Il est probable que les investisseurs anticipent déjà une possible sortie de crise des différents dossiers politiques qui contrariaient les marchés depuis deux ans. Loin d’être résolu, le Brexit ne suscite plus de réelles craintes à ce jour. Le prochain responsable anglais, dont le nom ressortira des urnes le 12 décembre prochain, devrait faire le nécessaire pour trouver une solution de sortie organisée avec les européens. Si les informations relatives aux négociations commerciales entre les américains et les chinois alternent « le chaud et le froid », les opérateurs font le pari d’un prochain accord entre les parties. Celui-ci pourrait apaiser les incertitudes sur le développement du commerce international, et redonner du crédit aux perspectives d’une poursuite de la croissance mondiale en 2020.
À quelques exceptions près, les publications de résultats des entreprises américaines et européennes au troisième trimestre sont globalement conformes aux prévisions. Les analystes financiers ont donc peu modifié leurs prévisions de l’exercice en cours, alors que ceux-ci ne cessaient de les réviser à la baisse avant la période de présentation des chiffres d’affaires et des bénéfices.

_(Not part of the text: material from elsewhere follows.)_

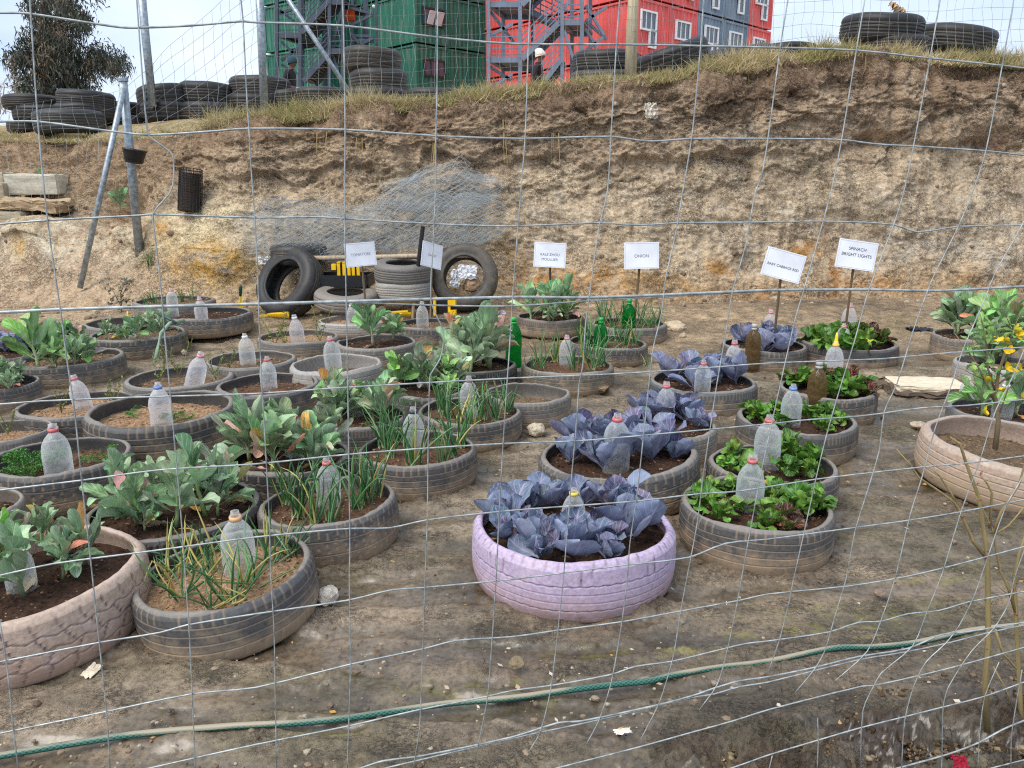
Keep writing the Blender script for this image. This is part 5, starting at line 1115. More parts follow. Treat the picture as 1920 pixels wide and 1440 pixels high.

Par ailleurs, la prudence affichée de nombreux investisseurs depuis plusieurs semaines (concrétisée par des liquidités abondantes) a contribué paradoxalement à la fermeté des indices. Les opérateurs de marché étant déjà dans l’anticipation d’une consolidation des actions.
Plus spécifiquement dédiés aux marchés américains, les rachats de titres orchestrés par les entreprises elles-mêmes (cf. graphique ci-dessous) ont contribué à l’excellence performance du S&P qui ne cesse de franchir de nouveaux records historiques.

Cependant, il se pourrait que les entreprises cotées, qui ont largement profité d’une baisse de la fiscalité sous l’ère D. Tump, soient moins présentes sur les marchés l’année prochaine pour racheter leurs propres titres.